I told them that, unfortunately I've had some experience with days like this. Then I gave them a checklist of advice to remember when that day comes for them.
  • Surround yourself with people you love.
  • Eat whatever you want.
  • Get some exercise.
  • Spend some money.
  • Take it super easy on yourself.
  • Don't think more than an hour ahead, and don't dwell on the past.
  • Know that you will feel better tomorrow, and better still the next day. The hurt will never fully go away, but it will become tolerable in time. And sooner than you think.
Feeling truly crummy is part of the price of admission when you care about someone. It's just the way it works. All of it was preferable to being shut down and numb. And all of it was balanced out by days of great happiness in the past, and days of great joy sure to return again.

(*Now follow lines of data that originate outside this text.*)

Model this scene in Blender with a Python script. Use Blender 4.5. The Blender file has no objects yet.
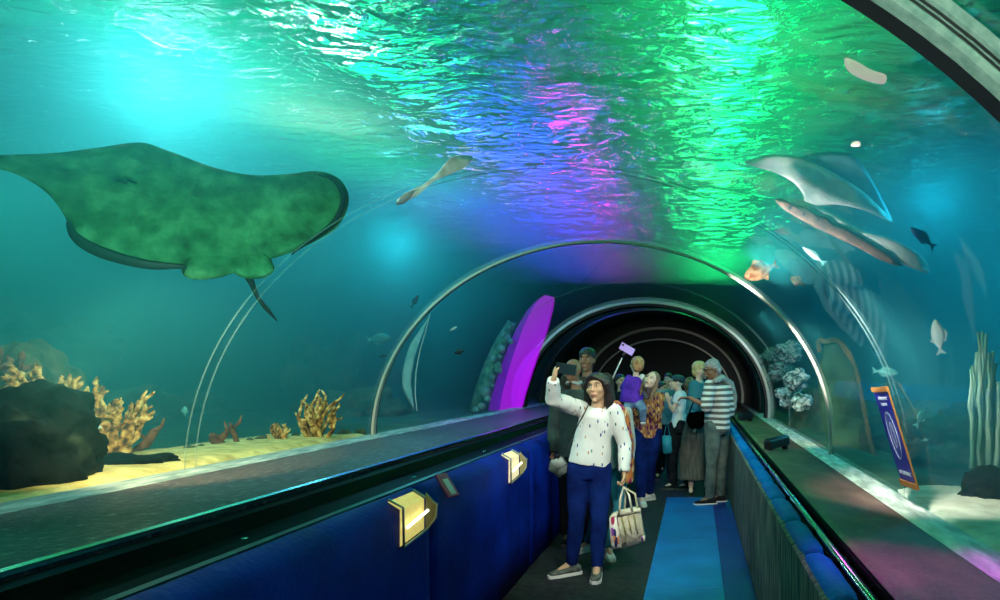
import bpy, bmesh, math, random
from mathutils import Vector, Matrix, noise
random.seed(7)
sc = bpy.context.scene
COL = sc.collection
PI = math.pi

# ---------------------------------------------------------------- camera, world, exposure
EYE = 1.55
FPX = 700.0
VX, VY = 696.0, 374.0            # vanishing point of the tunnel axis in the 1000x600 frame
cam_d = bpy.data.cameras.new('camera')
cam_d.sensor_width = 36.0
cam_d.lens = 36.0 * FPX / 1000.0
cam_d.shift_x = (500.0 - VX) / 1000.0
cam_d.shift_y = (VY - 300.0) / 1000.0
cam_d.clip_start = 0.05
cam_d.clip_end = 200
cam = bpy.data.objects.new('camera', cam_d)
COL.objects.link(cam)
cam.location = (0, 0, EYE)
cam.rotation_euler = (PI / 2, 0, 0)
sc.camera = cam

world = bpy.data.worlds.new('world')
sc.world = world
world.use_nodes = True
world.node_tree.nodes['Background'].inputs[0].default_value = (0.0, 0.02, 0.03, 1)
world.node_tree.nodes['Background'].inputs[1].default_value = 0.3
vs = sc.view_settings
vs.view_transform = 'Standard'
vs.look = 'None'
vs.exposure = 0.05
vs.gamma = 1.0
vs.use_curve_mapping = False
sc.cycles.max_bounces = 5
sc.cycles.diffuse_bounces = 1
sc.cycles.glossy_bounces = 2
sc.cycles.transmission_bounces = 3
sc.cycles.volume_bounces = 0
sc.cycles.transparent_max_bounces = 24
sc.cycles.sample_clamp_indirect = 3.0
sc.cycles.caustics_reflective = False
sc.cycles.caustics_refractive = False


def px(x, y, Y):
    """a point of the place at distance Y that the photograph shows at pixel x, y"""
    return Vector(((x - VX) / FPX * Y, Y, EYE - (y - VY) / FPX * Y))


def light(name, kind, loc, col, power, target=None, size=0.3, spot=1.2, blend=0.6, size_y=None):
    d = bpy.data.lights.new(name, kind)
    d.color = col
    d.energy = power
    if kind == 'AREA':
        d.size = size
        if size_y:
            d.shape = 'RECTANGLE'
            d.size_y = size_y
    elif kind in ('POINT', 'SPOT'):
        d.shadow_soft_size = size
    if kind == 'SPOT':
        d.spot_size = spot
        d.spot_blend = blend
    o = bpy.data.objects.new(name, d)
    COL.objects.link(o)
    o.location = loc
    if target is not None:
        o.rotation_euler = (Vector(target) - Vector(loc)).to_track_quat('-Z', 'Y').to_euler()
    return o


# lamps in the water and hall above it, then unseen fill spots added
light('water_lamp', 'POINT', (-3.80, 4.95, 3.62), (0.50, 0.97, 1.0), 215, size=0.25)
light('water_lamp', 'POINT', (-4.1, 9.6, 3.35), (0.10, 0.74, 0.95), 140, size=0.25)
light('water_lamp', 'POINT', (2.6, 7.6, 3.45), (0.02, 0.62, 0.95), 110, size=0.25)
light('water_lamp', 'POINT', (5.2, 8.5, 2.8), (0.02, 0.60, 0.90), 420, size=0.4)
light('water_lamp', 'POINT', (-7.5, 7.0, 3.3), (0.03, 0.85, 0.62), 70, size=0.3)
light('green_hall_lamp', 'AREA', (0.40, 9.5, 4.9), (0.005, 1.0, 0.25), 650, size=0.6, size_y=17)
light('green_hall_lamp', 'AREA', (0.55, 16.0, 4.6), (0.01, 1.0, 0.28), 500, size=0.9, size_y=4.5)
light('teal_hall_lamp', 'AREA', (-3.6, 5.5, 4.9), (0.0, 1.0, 0.38), 220, size=0.6, size_y=8)
light('blue_hall_lamp', 'AREA', (-2.9, 13.6, 4.8), (0.02, 0.06, 1.0), 620, size=1.3, size_y=9)
light('violet_hall_lamp', 'AREA', (-1.78, 13.2, 4.75), (0.70, 0.0, 1.0), 130, size=0.03, size_y=10)
light('white_hall_lamp', 'AREA', (0.15, 8.5, 4.85), (0.8, 0.9, 1.0), 14, size=0.05, size_y=14)
light('white_hall_lamp', 'AREA', (-3.6, 11.0, 4.75), (0.6, 0.75, 1.0), 14, size=0.05, size_y=5)
light('white_hall_lamp', 'AREA', (-3.55, 6.6, 4.7), (1.0, 1.0, 0.95), 11, size=0.14, size_y=0.5)
light('ray_belly_fill', 'SPOT', (-3.9, 3.3, 0.98), (0.12, 1.0, 0.45), 30, target=(-3.0, 3.9, 2.4), size=0.2, spot=1.5, blend=0.9)  # unseen spot added on the tank floor to lift the ray's belly
light('ray_fill', 'SPOT', (-1.6, 2.4, 1.75), (0.32, 1.0, 0.62), 260, target=(-2.7, 3.9, 2.45), size=0.15, spot=1.5, blend=0.9)  # unseen spot added inside the tunnel to brighten the ray
light('fish_fill', 'SPOT', (0.3, 6.4, 2.2), (1.0, 0.95, 0.85), 90, target=(0.8, 7.3, 2.7), size=0.1, spot=0.9, blend=0.8)  # unseen spot added to bring out the grouper
light('reef_fill', 'SPOT', (0.7, 5.9, 2.0), (1.0, 0.95, 0.8), 320, target=(1.6, 7.6, 1.35), size=0.1, spot=0.8, blend=0.8)  # unseen spot added to bring out the rock pillar
light('violet_sill_fill', 'SPOT', (0.6, 3.4, 2.2), (0.80, 0.0, 0.9), 130, target=(0.88, 2.7, 0.8), size=0.1, spot=0.7, blend=1.0)  # unseen violet spot added to imitate purple reflected on the right sill
light('violet_sill_fill', 'SPOT', (-2.3, 9.0, 2.2), (0.6, 0.0, 1.0), 30, target=(-2.5, 8.6, 0.98), size=0.1, spot=1.6, blend=1.0)  # unseen violet spot added to tint the far left sill
light('reef_fill', 'SPOT', (-2.25, 3.1, 1.95), (1.0, 0.88, 0.5), 260, target=(-3.6, 4.8, 1.0), size=0.1, spot=1.2, blend=0.6)  # unseen warm spot added inside the tunnel, shining out onto the corals
light('reef_fill', 'SPOT', (0.75, 4.0, 2.1), (1.0, 0.98, 0.88), 150, target=(1.7, 4.6, 0.8), size=0.1, spot=1.3, blend=0.6)  # unseen spot added to brighten sand behind the right glass
light('reef_fill', 'SPOT', (0.7, 8.0, 2.2), (0.9, 1.0, 0.95), 110, target=(1.45, 10.4, 1.5), size=0.1, spot=1.0, blend=0.6)  # unseen spot added to brighten the white coral heads
light('fish_fill', 'SPOT', (0.35, 5.4, 2.2), (0.85, 1.0, 1.0), 480, target=(1.35, 6.6, 3.25), size=0.1, spot=1.0, blend=0.6)  # unseen spot added inside the tunnel to whiten the pale ray
light('fish_fill', 'SPOT', (-1.5, 4.6, 2.4), (1.0, 0.95, 0.8), 40, target=(-2.15, 5.8, 3.2), size=0.1, spot=0.6, blend=0.6)  # unseen spot added to brighten the cream wedge
light('arch_fill', 'SPOT', (0.0, 0.7, 1.9), (0.8, 1.0, 0.9), 70, target=(0.9, 1.55, 2.3), size=0.1, spot=1.6, blend=0.8)  # unseen spot added to light the near arch
light('fish_fill', 'SPOT', (0.85, 4.3, 1.6), (0.9, 1.0, 1.0), 70, target=(1.75, 5.5, 1.55), size=0.1, spot=1.0, blend=0.6)  # unseen spot added for the small fish near the sign
# unseen spots added over the walkway to brighten people and left wall
light('walkway_fill', 'SPOT', (-0.2, 5.0, 2.6), (1.0, 1.0, 0.92), 45, target=(-0.75, 6.1, 0.0), size=0.1, spot=1.0, blend=0.8)
light('walkway_fill', 'SPOT', (-0.5, 1.0, 2.5), (1.0, 1.0, 0.95), 32, target=(-1.8, 3.1, 0.95), size=0.1, spot=1.1, blend=1.0)
light('walkway_fill', 'SPOT', (0.25, 2.4, 2.45), (1.0, 1.0, 0.90), 260, target=(-0.75, 5.6, 1.0), size=0.10, spot=0.95, blend=0.7)
light('walkway_fill', 'SPOT', (-1.0, 3.4, 2.35), (1.0, 1.0, 0.9), 60, target=(-0.75, 6.0, 0.9), size=0.1, spot=1.1, blend=0.8)
light('walkway_fill', 'SPOT', (0.35, 6.1, 2.30), (1.0, 1.0, 0.88), 70, target=(0.0, 8.8, 0.8), size=0.1, spot=1.5, blend=0.7)

# ---------------------------------------------------------------- helpers
def mat(name):
    m = bpy.data.materials.new(name)
    m.use_nodes = True
    return m, m.node_tree, m.node_tree.nodes['Principled BSDF']


def plain(name, col, rough=0.6, metal=0.0, spec=0.5, emis=None, es=0.0):
    m, nt, b = mat(name)
    b.inputs['Base Color'].default_value = (*col, 1)
    b.inputs['Roughness'].default_value = rough
    b.inputs['Metallic'].default_value = metal
    b.inputs['Specular IOR Level'].default_value = spec
    if emis:
        b.inputs['Emission Color'].default_value = (*emis, 1)
        b.inputs['Emission Strength'].default_value = es
    return m


def noisy(name, stops, scale=5, detail=4, rough=0.7, bump=0.0, bscale=None, coord='Object', stretch=None, spec=0.4, distort=0.0, metal=0.0):
    m, nt, b = mat(name)
    N, L = nt.nodes, nt.links
    tc = N.new('ShaderNodeTexCoord')
    mp = N.new('ShaderNodeMapping')
    L.new(tc.outputs[coord], mp.inputs[0])
    if stretch:
        mp.inputs['Scale'].default_value = stretch
    nz = N.new('ShaderNodeTexNoise')
    nz.inputs['Scale'].default_value = scale
    nz.inputs['Detail'].default_value = detail
    nz.inputs['Distortion'].default_value = distort
    L.new(mp.outputs[0], nz.inputs['Vector'])
    cr = N.new('ShaderNodeValToRGB')
    while len(cr.color_ramp.elements) < len(stops):
        cr.color_ramp.elements.new(0.5)
    for e, (p, c) in zip(cr.color_ramp.elements, stops):
        e.position = p
        e.color = (*c, 1)
    L.new(nz.outputs['Fac'], cr.inputs[0])
    L.new(cr.outputs[0], b.inputs['Base Color'])
    b.inputs['Roughness'].default_value = rough
    b.inputs['Metallic'].default_value = metal
    b.inputs['Specular IOR Level'].default_value = spec
    if bump:
        n2 = N.new('ShaderNodeTexNoise')
        n2.inputs['Scale'].default_value = bscale or scale * 3
        n2.inputs['Detail'].default_value = 5
        L.new(mp.outputs[0], n2.inputs['Vector'])
        bp = N.new('ShaderNodeBump')
        bp.inputs['Strength'].default_value = bump
        bp.inputs['Distance'].default_value = 0.02
        L.new(n2.outputs['Fac'], bp.inputs['Height'])
        L.new(bp.outputs[0], b.inputs['Normal'])
    return m


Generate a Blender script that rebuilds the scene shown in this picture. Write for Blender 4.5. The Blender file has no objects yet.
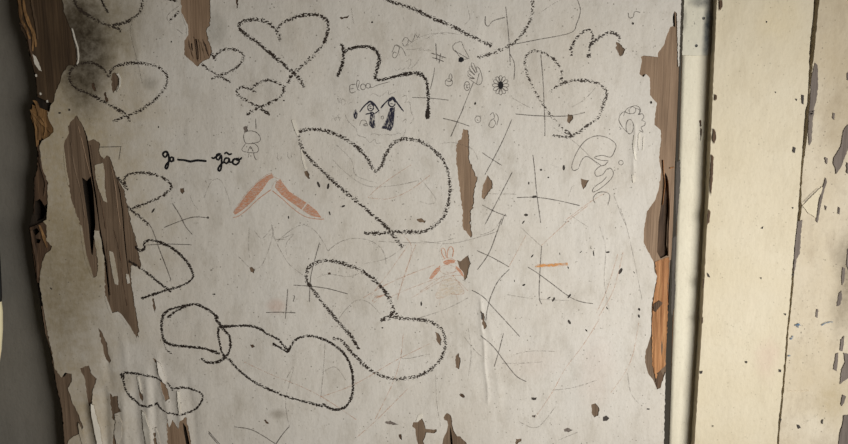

I'm not ready to say "Bring it on" again quite yet. It was a good day, but not one I really want to repeat in a hurry. I also don't want to slip back into gray gauzy complacency. Moments of piercing emotional suffering have their own beauty. Everything crystallizes. Priorities become clear and pure.

When it happens, enjoy it as much as you can. Savor the chocolate donut. Take care of the little critters in your life. If you have a pet, pay attention to it for 30 seconds more than usual. If you have plants, water them. It's amazing how much that little bit of care for the world helps.

Take a moment to appreciate the clouds in the sky or the breeze in the air, smelling of the promise of a summer to come. Stop and be mindful of the simple things, like breathing and nourishing your body with water and food. Remember big profound things, like the look of sunlight on the crest of a wave, or the way the full moon rises, fat and orange, through trees over the horizon.

Perhaps it doesn't take a slam to the heart to do all these things. Perhaps if we lived more immediately and consciously these things wouldn't knock us so silly. But we do and we're human and that's the way it is.

Take a breath. Let it out.

Take a moment to appreciate all of it. The pain and the joy that led up to it. And the joy that will return again.